• _WRITTEN PROBLEM_
Write out each line of the listing as it stands, without the images.

• _SOURCE DATA_
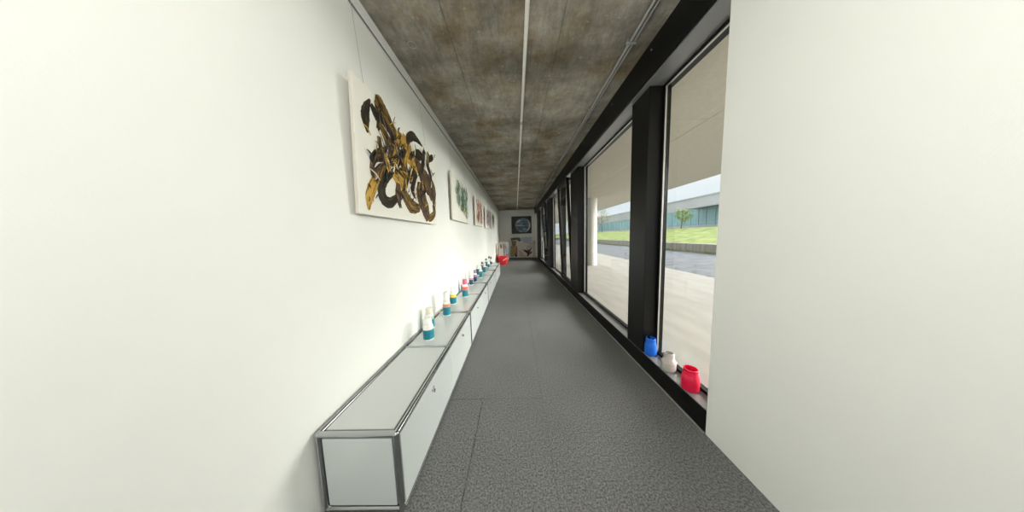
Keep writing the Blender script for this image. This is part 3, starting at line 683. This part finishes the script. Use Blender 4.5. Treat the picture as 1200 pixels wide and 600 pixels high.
for k in range(8):
    y = cen[0] + rnd.uniform(-.2, .15); z = cen[1] - rnd.uniform(.08, .3); stroke(bm, uvl, [(y - .08, z, .01), (y, z + .01, .05), (y + .09, z, .012)], .002 + k * .0002, 2, rnd, .3)
stroke(bm, uvl, [(.26, .60, .01), (.38, .68, .05), (.5, .76, .012)], .004, 0, rnd, .4)
obj('painted_strokes', bm, [white, blue, slate], pl, recalc=False)

# big canvas standing against the end wall: figure on the left, pale sky, dark red bird
BIRD = {'k': paint('bird_black_oil', (.02, .008, .008), (.22, .02, .03)), 'b': paint('sky_oil', (.30, .44, .60), (.62, .70, .78)), 'g': paint('mist_oil', (.50, .48, .46), (.72, .70, .68)), 'y': paint('mustard_oil', (.42, .30, .05), (.64, .52, .16)),
        'r': paint('rose_cloth_oil', (.45, .14, .14), (.62, .28, .26)), 'n': paint('skin_oil', (.22, .13, .08), (.45, .30, .20)), 'd': paint('dark_green_oil', (.04, .05, .03), (.14, .14, .09)), 'p': paint('pale_pink_oil', (.62, .46, .42), (.76, .66, .60)), 'u': paint('violet_oil', (.05, .03, .10), (.16, .10, .22))}
sb = []
sb += [('b', [(.55, 1.03, .10), (.85, 1.0, .26), (1.2, 1.02, .2)]), ('g', [(.7, .82, .05), (.95, .86, .16), (1.22, .72, .14)]), ('g', [(.9, .55, .05), (1.1, .6, .2), (1.22, .5, .1)]),
       ('d', [(.03, 1.05, .08), (.25, 1.05, .14), (.55, 1.06, .10)]), ('d', [(.4, 1.0, .05), (.52, .97, .13), (.6, 1.0, .04)]), ('n', [(.05, .98, .05), (.16, .88, .2), (.2, .72, .22), (.18, .6, .1)]), ('n', [(.3, .95, .05), (.28, .8, .1), (.26, .7, .04)]),
       ('y', [(.08, .66, .12), (.12, .45, .2), (.1, .2, .2), (.1, .05, .14)]), ('y', [(.22, .6, .1), (.2, .3, .14), (.18, .1, .1)]), ('r', [(.34, .66, .06), (.33, .45, .13), (.34, .2, .1)]), ('u', [(.28, .25, .06), (.3, .12, .14), (.3, .03, .1)]),
       ('p', [(.5, .4, .1), (.6, .2, .2), (.7, .06, .1)]), ('p', [(.45, .15, .06), (.62, .1, .14), (.85, .06, .06)]),
       ('k', [(.66, .45, .01), (.8, .37, .07), (.98, .26, .14), (1.08, .2, .08)]), ('k', [(.78, .42, .02), (.92, .34, .08), (1.02, .28, .06)]), ('k', [(1.2, .52, .02), (1.1, .42, .08), (1.02, .28, .12), (.96, .14, .05)]),
       ('k', [(1.22, .32, .02), (1.14, .26, .09), (1.02, .2, .12), (.94, .06, .07)]), ('k', [(.9, .48, .01), (.96, .42, .05), (1.02, .3, .05)]), ('r', [(1.02, .3, .01), (1.08, .24, .04), (1.16, .26, .01)])]
tl = .05
painting((-.315, YB - .085, .03), 1.26, 1.15, (0, tl, -PI / 2), 'large canvas with a dark red bird and a yellow figure, leaning under the planet painting', sb, BIRD, thick=.03, seed=5, rag=.2)
GREY = {'g': BIRD['g'], 'r': BIRD['r'], 'p': BIRD['p']}
painting((.90, YB - .035, .03), .19, .93, (0, .03, -PI / 2), 'narrow greyish pink canvas standing right of the bird canvas', [('g', [(.1, .05, .1), (.1, .4, .16), (.1, .7, .16)]), ('r', [(.05, .78, .04), (.1, .8, .1), (.15, .76, .05)]), ('p', [(.1, .86, .1), (.1, .7, .05)])], GREY, thick=.02, seed=6,
         base=mat('grey_canvas', (.52, .48, .46), .8))
# two canvases leaning beside the red tub
SM = {'u': paint('purple_streak_oil', (.10, .05, .14), (.30, .20, .36)), 'k': PAINTS['D'], 'b': BIRD['b'], 'r': BIRD['r'], 'n': BIRD['n']}
rnd = random.Random(9)
ss = [('n', [(.10, .88, .04), (.13, .74, .12), (.10, .62, .04)]), ('k', [(.14, .8, .04), (.16, .7, .05), (.15, .6, .02)])]
for x in (.27, .31, .36, .41, .45):
    ss.append((rnd.choice('uukr'), [(x - .05, .9, .02), (x, .7, .03), (x + rnd.uniform(-.03, .05), .45, .03), (x + .05, .15, .015)]))
ss += [('b', [(.54, .9, .05), (.55, .5, .12), (.56, .1, .06)]), ('b', [(.48, .5, .02), (.5, .3, .06), (.53, .1, .03)])]
painting((-.985 + .09, 11.15, 0.002), .48 + .02, .945, (0, .09, -PI / 2), 'white canvas with purple and blue streaks standing behind the red tub', [(m, [(p[0] * .82, p[1], p[2]) for p in ps]) for m, ps in ss], SM, thick=.02, seed=7)
ss = []
for k in range(10):
    y = .1 + .075 * k; ss.append((rnd.choice('knkr'), [(y, .85 - rnd.uniform(0, .2), .02), (y + .03, .5, rnd.uniform(.03, .07)), (y - .02, .1, .02)]))
painting((-.80, 9.55, 0.002), .95, .92, (0, -.10, 0), 'canvas with brown vertical streaks leaning on the left wall beyond the sideboards', ss, SM, thick=.02, seed=8, base=mat('warm_canvas', (.66, .60, .52), .8))

# ------------------------------------------------------------------ red tub
M_TUB = mat('red_tub_plastic', (.60, .012, .018), .35)
t = thing('flexible_tub', 'round red flexible tub with two handles standing on the carpet', 'tub', (-.60, 9.3, 0))
bm = bmesh.new(); lathe(bm, [(0, 0), (.15, 0), (.175, .012), (.205, .12), (.225, .30), (.232, .36), (.240, .365), (.240, .375), (.226, .375), (.22, .30), (.2, .12), (.165, .02), (0, .018)], 44)
obj('body', bm, M_TUB, t, True)
for s in (-1, 1):
    bm = bmesh.new(); prev = None
    for k in range(11):
        a = PI * k / 10; p = (s * .232 + s * .02 * math.sin(a), math.cos(a) * .085, .365 + math.sin(a) * .085)
        if prev: tube(bm, prev, p, .013, 10); ball(bm, p, .013, 10)
        prev = p
    obj('handle', bm, M_TUB, t, True).rotation_euler = (0, 0, .35)
bm = bmesh.new(); prev = None
for k in range(9):
    f = k / 8; p = (.02 + .17 * f, -.232 + .03 * f * f, .20 + .11 * f)
    if prev: tube(bm, prev, p, .020, 10)
    prev = p
obj('pale_bar', bm, mat('pale_bar', (.80, .52, .50), .5), t, True)  # pale diagonal bar across the near side of the tub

• _FULL SOLUTION_
Keep writing the Blender script for this image. This is part 3, starting at line 683. This part finishes the script. Use Blender 4.5. Treat the picture as 1200 pixels wide and 600 pixels high.
for k in range(8):
    y = cen[0] + rnd.uniform(-.2, .15); z = cen[1] - rnd.uniform(.08, .3); stroke(bm, uvl, [(y - .08, z, .01), (y, z + .01, .05), (y + .09, z, .012)], .002 + k * .0002, 2, rnd, .3)
stroke(bm, uvl, [(.26, .60, .01), (.38, .68, .05), (.5, .76, .012)], .004, 0, rnd, .4)
obj('painted_strokes', bm, [white, blue, slate], pl, recalc=False)

# big canvas standing against the end wall: figure on the left, pale sky, dark red bird
BIRD = {'k': paint('bird_black_oil', (.02, .008, .008), (.22, .02, .03)), 'b': paint('sky_oil', (.30, .44, .60), (.62, .70, .78)), 'g': paint('mist_oil', (.50, .48, .46), (.72, .70, .68)), 'y': paint('mustard_oil', (.42, .30, .05), (.64, .52, .16)),
        'r': paint('rose_cloth_oil', (.45, .14, .14), (.62, .28, .26)), 'n': paint('skin_oil', (.22, .13, .08), (.45, .30, .20)), 'd': paint('dark_green_oil', (.04, .05, .03), (.14, .14, .09)), 'p': paint('pale_pink_oil', (.62, .46, .42), (.76, .66, .60)), 'u': paint('violet_oil', (.05, .03, .10), (.16, .10, .22))}
sb = []
sb += [('b', [(.55, 1.03, .10), (.85, 1.0, .26), (1.2, 1.02, .2)]), ('g', [(.7, .82, .05), (.95, .86, .16), (1.22, .72, .14)]), ('g', [(.9, .55, .05), (1.1, .6, .2), (1.22, .5, .1)]),
       ('d', [(.03, 1.05, .08), (.25, 1.05, .14), (.55, 1.06, .10)]), ('d', [(.4, 1.0, .05), (.52, .97, .13), (.6, 1.0, .04)]), ('n', [(.05, .98, .05), (.16, .88, .2), (.2, .72, .22), (.18, .6, .1)]), ('n', [(.3, .95, .05), (.28, .8, .1), (.26, .7, .04)]),
       ('y', [(.08, .66, .12), (.12, .45, .2), (.1, .2, .2), (.1, .05, .14)]), ('y', [(.22, .6, .1), (.2, .3, .14), (.18, .1, .1)]), ('r', [(.34, .66, .06), (.33, .45, .13), (.34, .2, .1)]), ('u', [(.28, .25, .06), (.3, .12, .14), (.3, .03, .1)]),
       ('p', [(.5, .4, .1), (.6, .2, .2), (.7, .06, .1)]), ('p', [(.45, .15, .06), (.62, .1, .14), (.85, .06, .06)]),
       ('k', [(.66, .45, .01), (.8, .37, .07), (.98, .26, .14), (1.08, .2, .08)]), ('k', [(.78, .42, .02), (.92, .34, .08), (1.02, .28, .06)]), ('k', [(1.2, .52, .02), (1.1, .42, .08), (1.02, .28, .12), (.96, .14, .05)]),
       ('k', [(1.22, .32, .02), (1.14, .26, .09), (1.02, .2, .12), (.94, .06, .07)]), ('k', [(.9, .48, .01), (.96, .42, .05), (1.02, .3, .05)]), ('r', [(1.02, .3, .01), (1.08, .24, .04), (1.16, .26, .01)])]
tl = .05
painting((-.315, YB - .085, .03), 1.26, 1.15, (0, tl, -PI / 2), 'large canvas with a dark red bird and a yellow figure, leaning under the planet painting', sb, BIRD, thick=.03, seed=5, rag=.2)
GREY = {'g': BIRD['g'], 'r': BIRD['r'], 'p': BIRD['p']}
painting((.90, YB - .035, .03), .19, .93, (0, .03, -PI / 2), 'narrow greyish pink canvas standing right of the bird canvas', [('g', [(.1, .05, .1), (.1, .4, .16), (.1, .7, .16)]), ('r', [(.05, .78, .04), (.1, .8, .1), (.15, .76, .05)]), ('p', [(.1, .86, .1), (.1, .7, .05)])], GREY, thick=.02, seed=6,
         base=mat('grey_canvas', (.52, .48, .46), .8))
# two canvases leaning beside the red tub
SM = {'u': paint('purple_streak_oil', (.10, .05, .14), (.30, .20, .36)), 'k': PAINTS['D'], 'b': BIRD['b'], 'r': BIRD['r'], 'n': BIRD['n']}
rnd = random.Random(9)
ss = [('n', [(.10, .88, .04), (.13, .74, .12), (.10, .62, .04)]), ('k', [(.14, .8, .04), (.16, .7, .05), (.15, .6, .02)])]
for x in (.27, .31, .36, .41, .45):
    ss.append((rnd.choice('uukr'), [(x - .05, .9, .02), (x, .7, .03), (x + rnd.uniform(-.03, .05), .45, .03), (x + .05, .15, .015)]))
ss += [('b', [(.54, .9, .05), (.55, .5, .12), (.56, .1, .06)]), ('b', [(.48, .5, .02), (.5, .3, .06), (.53, .1, .03)])]
painting((-.985 + .09, 11.15, 0.002), .48 + .02, .945, (0, .09, -PI / 2), 'white canvas with purple and blue streaks standing behind the red tub', [(m, [(p[0] * .82, p[1], p[2]) for p in ps]) for m, ps in ss], SM, thick=.02, seed=7)
ss = []
for k in range(10):
    y = .1 + .075 * k; ss.append((rnd.choice('knkr'), [(y, .85 - rnd.uniform(0, .2), .02), (y + .03, .5, rnd.uniform(.03, .07)), (y - .02, .1, .02)]))
painting((-.80, 9.55, 0.002), .95, .92, (0, -.10, 0), 'canvas with brown vertical streaks leaning on the left wall beyond the sideboards', ss, SM, thick=.02, seed=8, base=mat('warm_canvas', (.66, .60, .52), .8))

# ------------------------------------------------------------------ red tub
M_TUB = mat('red_tub_plastic', (.60, .012, .018), .35)
t = thing('flexible_tub', 'round red flexible tub with two handles standing on the carpet', 'tub', (-.60, 9.3, 0))
bm = bmesh.new(); lathe(bm, [(0, 0), (.15, 0), (.175, .012), (.205, .12), (.225, .30), (.232, .36), (.240, .365), (.240, .375), (.226, .375), (.22, .30), (.2, .12), (.165, .02), (0, .018)], 44)
obj('body', bm, M_TUB, t, True)
for s in (-1, 1):
    bm = bmesh.new(); prev = None
    for k in range(11):
        a = PI * k / 10; p = (s * .232 + s * .02 * math.sin(a), math.cos(a) * .085, .365 + math.sin(a) * .085)
        if prev: tube(bm, prev, p, .013, 10); ball(bm, p, .013, 10)
        prev = p
    obj('handle', bm, M_TUB, t, True).rotation_euler = (0, 0, .35)
bm = bmesh.new(); prev = None
for k in range(9):
    f = k / 8; p = (.02 + .17 * f, -.232 + .03 * f * f, .20 + .11 * f)
    if prev: tube(bm, prev, p, .020, 10)
    prev = p
obj('pale_bar', bm, mat('pale_bar', (.80, .52, .50), .5), t, True)  # pale diagonal bar across the near side of the tub